- [INSTRUCTIONS FOR THE TASK]: Repeat the records word for word, excluding any picture.

- [RECORDS TO PROCESS]:

..........

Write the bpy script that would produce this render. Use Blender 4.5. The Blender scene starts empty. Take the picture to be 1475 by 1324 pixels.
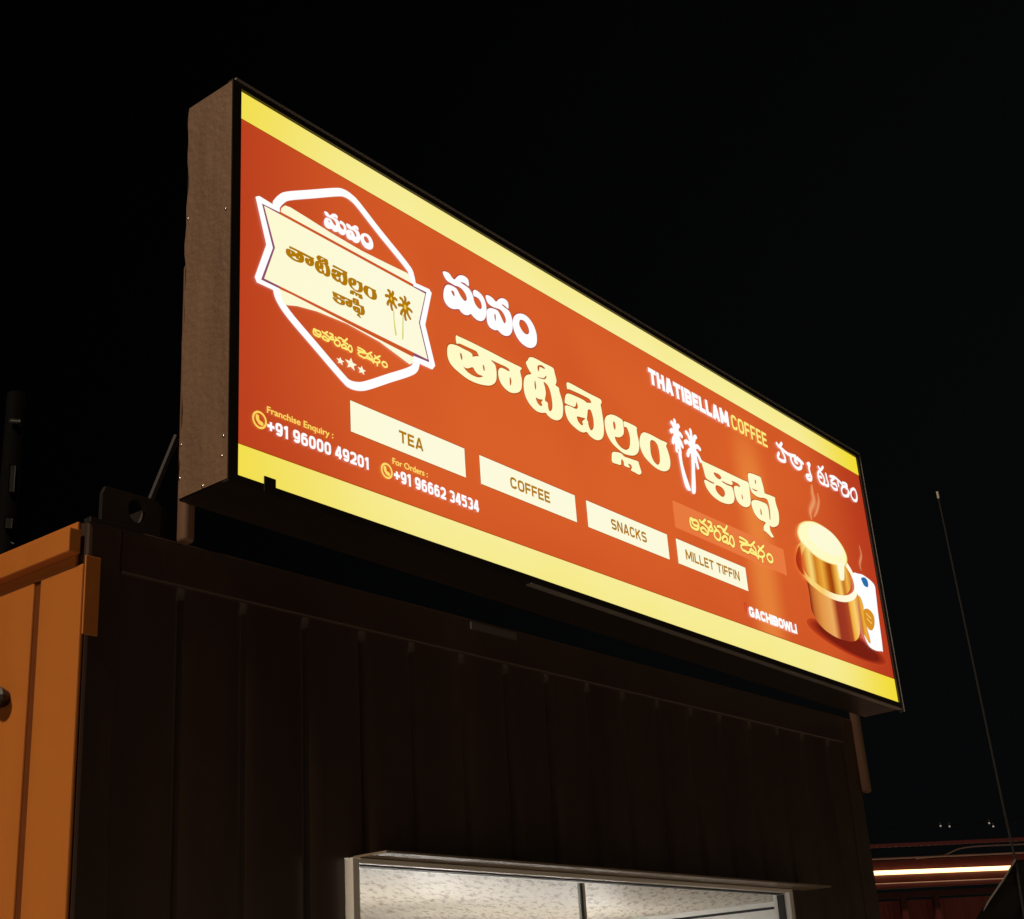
import bpy, bmesh, math, random
from mathutils import Vector, Matrix

# ------------------------------------------------------------------ camera
SC = bpy.context.scene
COL = SC.collection
Z0 = 2.99                                  # height of the sign's lower edge above the ground
cam = bpy.data.cameras.new('camera')
cam.lens = 51.25; cam.sensor_width = 36.0; cam.clip_start = 0.05; cam.clip_end = 3000
camo = bpy.data.objects.new('camera', cam); COL.objects.link(camo)
R_ = Vector((0.631427, -0.773039, -0.060909)); U_ = Vector((-0.251916, -0.278786, 0.926724)); F_ = Vector((0.733374, 0.569815, 0.370774))
M = Matrix((R_, U_, -F_)).transposed().to_4x4()
M.translation = Vector((-2.298497, -2.678748, -1.388226)) + Vector((0, 0, Z0))
camo.matrix_world = M
SC.camera = camo

# ------------------------------------------------------------------ night sky, street light
world = bpy.data.worlds.new('World'); SC.world = world; world.use_nodes = True
bg = world.node_tree.nodes['Background']
nt = world.node_tree                        # faint bluish city glow towards the right and low down, nearly black elsewhere
tc = nt.nodes.new('ShaderNodeTexCoord'); sx = nt.nodes.new('ShaderNodeSeparateXYZ'); mr = nt.nodes.new('ShaderNodeMapRange'); mr.interpolation_type = 'SMOOTHSTEP'
nt.links.new(tc.outputs['Generated'], sx.inputs[0]); nt.links.new(sx.outputs['X'], mr.inputs['Value'])
mr.inputs['From Min'].default_value = 0.45; mr.inputs['From Max'].default_value = 1.05; mr.inputs['To Min'].default_value = 0.0004; mr.inputs['To Max'].default_value = 0.0026
bg.inputs['Color'].default_value = (0.84, 0.92, 1.0, 1); nt.links.new(mr.outputs['Result'], bg.inputs['Strength'])
sun = bpy.data.lights.new('street_light', 'SUN')
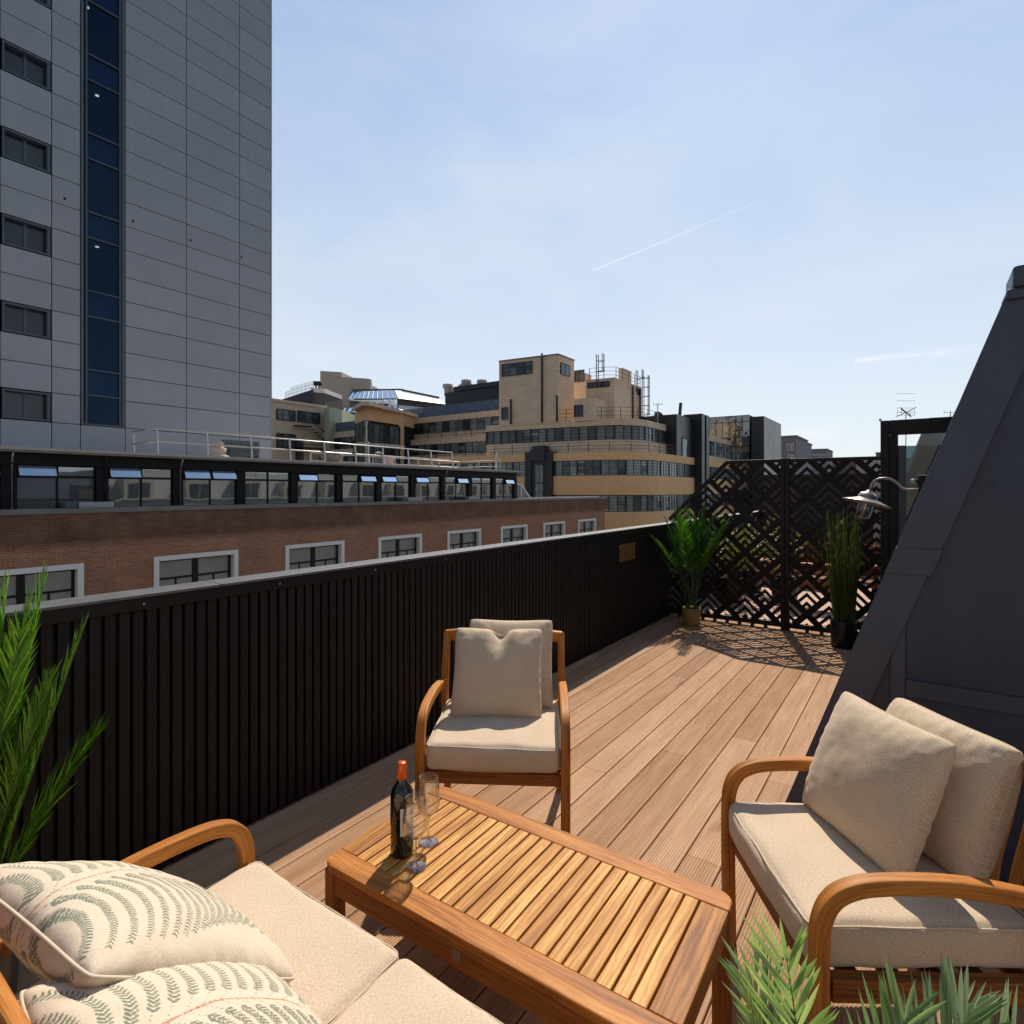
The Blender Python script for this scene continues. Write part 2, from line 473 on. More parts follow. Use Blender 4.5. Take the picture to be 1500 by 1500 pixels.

..........

- [RESULT OF THIS EXERCISE]:
Write the bpy script that would produce this render. Use Blender 4.5. The Blender scene starts empty. Take the picture to be 1475 by 1324 pixels.
import bpy, bmesh, math, random
from mathutils import Vector, Matrix

# ------------------------------------------------------------------ camera
SC = bpy.context.scene
COL = SC.collection
Z0 = 2.99                                  # height of the sign's lower edge above the ground
cam = bpy.data.cameras.new('camera')
cam.lens = 51.25; cam.sensor_width = 36.0; cam.clip_start = 0.05; cam.clip_end = 3000
camo = bpy.data.objects.new('camera', cam); COL.objects.link(camo)
R_ = Vector((0.631427, -0.773039, -0.060909)); U_ = Vector((-0.251916, -0.278786, 0.926724)); F_ = Vector((0.733374, 0.569815, 0.370774))
M = Matrix((R_, U_, -F_)).transposed().to_4x4()
M.translation = Vector((-2.298497, -2.678748, -1.388226)) + Vector((0, 0, Z0))
camo.matrix_world = M
SC.camera = camo

# ------------------------------------------------------------------ night sky, street light
world = bpy.data.worlds.new('World'); SC.world = world; world.use_nodes = True
bg = world.node_tree.nodes['Background']
nt = world.node_tree                        # faint bluish city glow towards the right and low down, nearly black elsewhere
tc = nt.nodes.new('ShaderNodeTexCoord'); sx = nt.nodes.new('ShaderNodeSeparateXYZ'); mr = nt.nodes.new('ShaderNodeMapRange'); mr.interpolation_type = 'SMOOTHSTEP'
nt.links.new(tc.outputs['Generated'], sx.inputs[0]); nt.links.new(sx.outputs['X'], mr.inputs['Value'])
mr.inputs['From Min'].default_value = 0.45; mr.inputs['From Max'].default_value = 1.05; mr.inputs['To Min'].default_value = 0.0004; mr.inputs['To Max'].default_value = 0.0026
bg.inputs['Color'].default_value = (0.84, 0.92, 1.0, 1); nt.links.new(mr.outputs['Result'], bg.inputs['Strength'])
sun = bpy.data.lights.new('street_light', 'SUN')
The Blender Python script for this scene continues. Write part 2, from line 473 on. More parts follow. Use Blender 4.5. Take the picture to be 1500 by 1500 pixels.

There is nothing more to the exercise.